The Beatles sing Hey Jude


I came across this clip that I had never seen before of a quasi-live performance of the Beatles singing Hey Jude in 1968 as part of a video promotion for the song. The clip first aired on a show hosted by David Frost that begins with them goofing around and ends with the studio audience of 300 people crowding around the group to join in the famous ending. According the person who uploaded the clip, the performance was a mixture of live and lip-synching.

To help with the filming an audience of around 300 local people, as well as some of the fans that gathered regularly outside Abbey Road Studios were brought in for the song’s finale. Their presence had an unlikely upside for The Beatles in their long-running saga with the Musicians’ Union in that the MU were fooled into believing the band were playing live, when in fact they were miming for the vast majority of the song. Paul, however, sang live throughout the song.

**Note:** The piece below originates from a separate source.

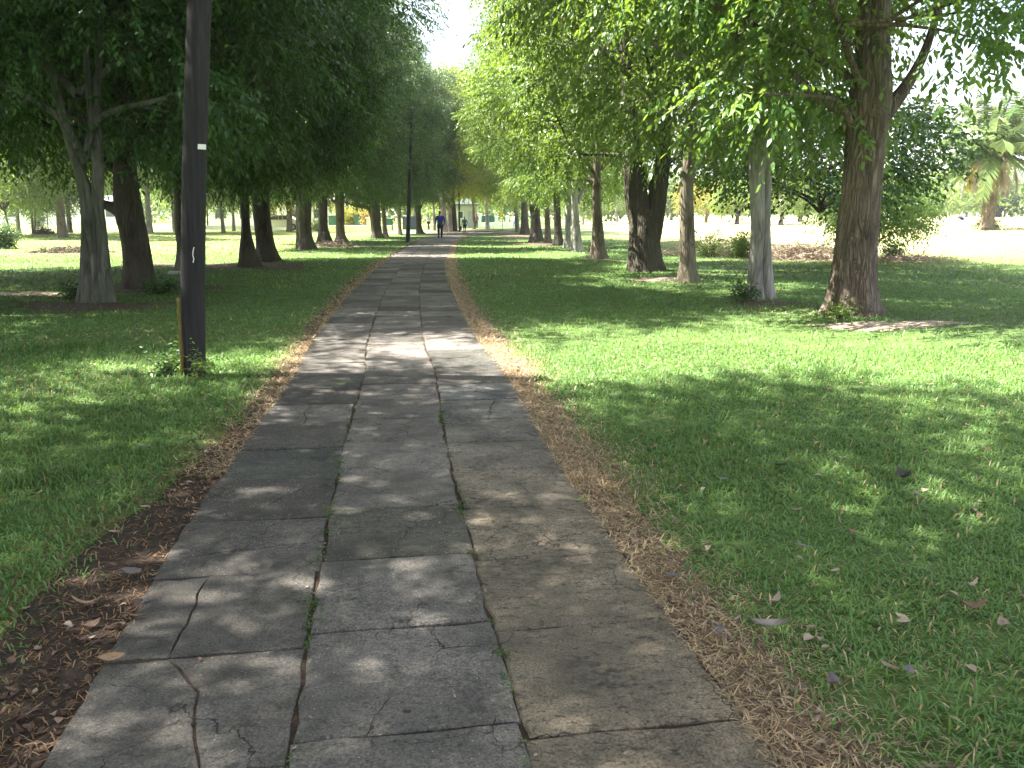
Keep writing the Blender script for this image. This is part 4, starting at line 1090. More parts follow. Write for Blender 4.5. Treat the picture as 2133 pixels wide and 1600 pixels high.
# ------------------------------------------------------------------ poles and signs
def poles():
    b = at(401, 782)
    root = empty('utility_pole', b, 'tall weathered wooden pole on the near left lawn with a yellow guard at its foot', 'utility pole')
    y = b.y
    st = px_stem(b, [(401, 782, 47), (402, 600, 49), (404, 400, 50), (409, 200, 50), (415, 0, 49)])
    d = np.array(st[-1]) - np.array(st[-2]); k = (4.4 - st[-1][2]) / d[2]
    st.append((st[-1][0] + d[0] * k, 0, 4.4, 0.085))
    st = [(q[0], q[1], q[2], 0.113 - 0.003 * q[2]) for q in st]
    v, q = stem(st, 32, 0.1, 0.0, 5, 0.004); cap = [list(range(len(v) - 32, len(v)))]
    mobj('pole', np_mesh('pole', v, [q, np.array(cap)], M['pole'], True), root)
    # yellow guard pipe on the left foot
    mb = MB(); mb.tube(catmull([(-0.052, -0.112, -0.05), (-0.044, -0.112, 0.5), (-0.036, -0.108, 0.75)], 8), [0.016] * 8, 10); mb.build('guard', M['yellow_guard'], root, True)
    # small white tag and drip of paint, wrapped on the surface
    def patch(zc, hh, a0, a1, mat, nm, wav=0.0):
        V = []; n = 9; m = 5
        for j in range(m):
            z = zc - hh / 2 + hh * j / (m - 1)
            cx = np.interp(z, [s[2] for s in st], [s[0] for s in st]); rr = np.interp(z, [s[2] for s in st], [s[3] for s in st]) * 1.01 + 0.003
            for i in range(n):
                a = a0 + (a1 - a0) * i / (n - 1) + wav * math.sin(j * 2.0)
                V.append((cx + rr * math.sin(a), -rr * math.cos(a), z))
        Q = [(j * n + i, j * n + i + 1, (j + 1) * n + i + 1, (j + 1) * n + i) for j in range(m - 1) for i in range(n - 1)]
        mobj(nm, np_mesh(nm, V, [np.array(Q)], M[mat], True), root)
    patch(zat(307, y), 0.045, 0.55, 1.35, 'white_tag', 'tag')
    patch(zat(530, y), 0.14, 0.30, 0.38, 'white_tag', 'paint_drip', 0.05)
    # far lamp pole
    b = at(849, 505); st = px_stem(b, [(849, 505, 9), (853, 400, 8.5), (856, 300, 8), (858, 225, 7.5)])
    st = [(q[0], 0, q[2], 0.125 - 0.006 * q[2]) for q in st]
    root = empty('tall_pole', b, 'thin dark pole standing beside the path in the distance', 'pole')
    v, q = stem(st, 14, 0.2, 0, 6, 0.0); mobj('pole', np_mesh('pole', v, [q, np.array([list(range(len(v) - 14, len(v)))])], M['pole_black'], True), root)
    mb = MB(); mb.tube([(st[-1][0], 0, st[-1][2] - 0.02), (st[-1][0], 0, st[-1][2] + 0.05)], [0.1, 0.06], 12); mb.build('cap', M['steel'], root, True)
    # black pole at the path's end
    b = at(957, 483); root = empty('tall_pole', b, 'thin black pole left of the small figure at the end of the path', 'pole')
    mb = MB(); mb.tube([(0, 0, -0.1), (0, 0, 4), (0.02, 0, 7.5)], [0.085, 0.075, 0.06], 12); mb.build('pole', M['pole_black'], root, True)
    mb = MB(); mb.tube([(0, 0, 7.5), (0, 0, 7.56)], [0.075, 0.07], 12); mb.build('cap', M['steel'], root, True)
    # yellow sign
    b = at(1047, 479); s = mpp(b.y)
    root = empty('road_sign', b, 'yellow sign on a thin post beyond the right row', 'sign')
    mb = MB(); mb.tube([(0, 0, -0.1), (0, 0, 2.6)], [0.035, 0.035], 10); mb.build('post', M['steel'], root, True)
    mb = MB(); mb.box((-0.1, -0.05, 1.62), (0.32, 0.02, 0.62), 0.008); mb.build('panel', M['yellow_sign'], root)
poles()

# ------------------------------------------------------------------ walls, building, car
def wall_px(name, label, cat, p0, p1, h, th, mat, cap=None, z0=0.0):
    a, b = p0, p1; d = b - a; L = math.hypot(d.x, d.y); rz = math.atan2(d.y, d.x); m = (a + b) / 2
    root = empty(name, (m.x, m.y, min(a.z, b.z)), label, cat, None, rz)
    mb = MB(); mb.box((0, 0, h / 2 - 0.05), (L, th, h + 0.1)); mb.build('panel', M[mat], root)
    if cap:
        mb = MB(); mb.box((0, 0, h + 0.04), (L + 0.04, th + 0.08, 0.08), 0.01); mb.build('coping', M[cap], root)
    return root
wall_px('low_wall', 'long low white wall behind the left row of trees', 'wall', at_d(425, 84), at_d(815, 84), 0.45, 0.2, 'white_paint', 'white_paint')
wall_px('low_wall', 'low white wall behind the yellow sign', 'wall', at_d(1003, 112), at_d(1090, 112), 0.5, 0.2, 'white_paint', 'white_paint')
wall_px('fence_panel', 'green wall panel between the rooted and the curved trunk', 'fence', at_d(684, 88), at_d(702, 88), 1.35, 0.1, 'green_panel', 'green_panel')
wall_px('fence_panel', 'green wall panel under the orange flowering shrub', 'fence', at_d(738, 88), at_d(762, 88), 1.5, 0.1, 'green_panel', 'green_panel')
wall_px('fence_panel', 'narrow green wall panel seen left of the far pole', 'fence', at_d(803, 88), at_d(818, 88), 1.1, 0.1, 'green_panel', 'green_panel')
wall_px('fence_panel', 'dark green fence between the white pillars beyond the path', 'fence', at_d(1003, 116), at_d(1032, 116), 1.35, 0.1, 'hedge_wall', 'hedge_wall')
wall_px('fence_panel', 'grey blue fence far off between the last left trunk and the far pole', 'fence', at_d(838, 92), at_d(878, 92), 1.3, 0.1, 'grey_cloth', 'grey_cloth')
def pillar(label, px, d, h, w):
    b = at_d(px, d); root = empty('gate_pillar', b, label, 'pillar')
    mb = MB(); mb.box((0, 0, h / 2 - 0.05), (w, w, h + 0.1), 0.02); mb.build('shaft', M['white_paint'], root)
    mb = MB(); mb.box((0, 0, h + 0.05), (w + 0.12, w + 0.12, 0.1), 0.02); mb.build('cap', M['white_paint'], root)
pillar('white gate post beside the dark rounded heap', 768, 83, 1.15, 0.42)
pillar('white gate pillar right of the cream building', 998, 110, 1.6, 0.5)
pillar('pale pillar left of the yellow sign', 1034, 110, 1.3, 0.42)
pillar('pale pillar right of the yellow sign', 1056, 110, 1.2, 0.4)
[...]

The video was first broadcast on David Frost’s Frost On Sunday show, four days after it was filmed. At that point transmission was in black and white although the promo was originally shot in colour. It was first aired in America a month later on 6 October 1968, on The Smotheres Brothers Comedy Hour.

Comments

  1. Brian English says

    Cool clip.
    The rumbling bass that nobody is playing at the end gives a hint that it’s not all live.

  2. says

    I always hated that the Beatles stopped playing live right when they started putting out their best work. Could you imagine Sgt. Pepper’s or Magical Mystery Tour being performed live by them? It would have been incredible.

    I’m on record as not likely the Beatles pre-Rubber Soul/psychedelics. I think their music really became incredible then. I hate the early pop stuff, but the latter stuff…

    It’s too bad they never tried to take any of their latter music on the road…

  3. jrkrideau says

    Given that I find almost all music objectionable, some of the Beatles stuff is not all that bad. Some Beethoven is not that bad either.

  4. Mano Singham says

    Nathan @#2,

    Their later work sometimes required such lush orchestration that putting on live shows and going on the road would have been pretty complicated and expensive.

  5. Mano Singham says

    Brian @#1,

    There is an orchestra visible in the background at the beginning that may have provided it.

  6. jester700 says

    There are several hints at syncing -- the bass sounds more like an electric than a standup. Ringo is playing a ride pattern while the sound is a high hat. Even the lead vocals, as good a job as Paul did -- don’t quite match the performance -- watch as the distance varies from the mic but the sound doesn’t change. Having said that, most of it is double tracked -- there are two vocal tracks of Paul in unison and then in harmony -- so it’s hard to tell if he’s matching one of them. It may be that one of them IS the live feed at those points.

    Having said THAT, I loved the Beatles since I was a kid, especially Help! and after. They (with George Martin) were revolutionary.

  7. marcusj3 says

    There is a bass in this clip -- George is playing a Fender Bass VI, a legendary six string bass from the sixties. He might well be actually playing it, filling in for Paul. He’s certainly fingering it like a bass.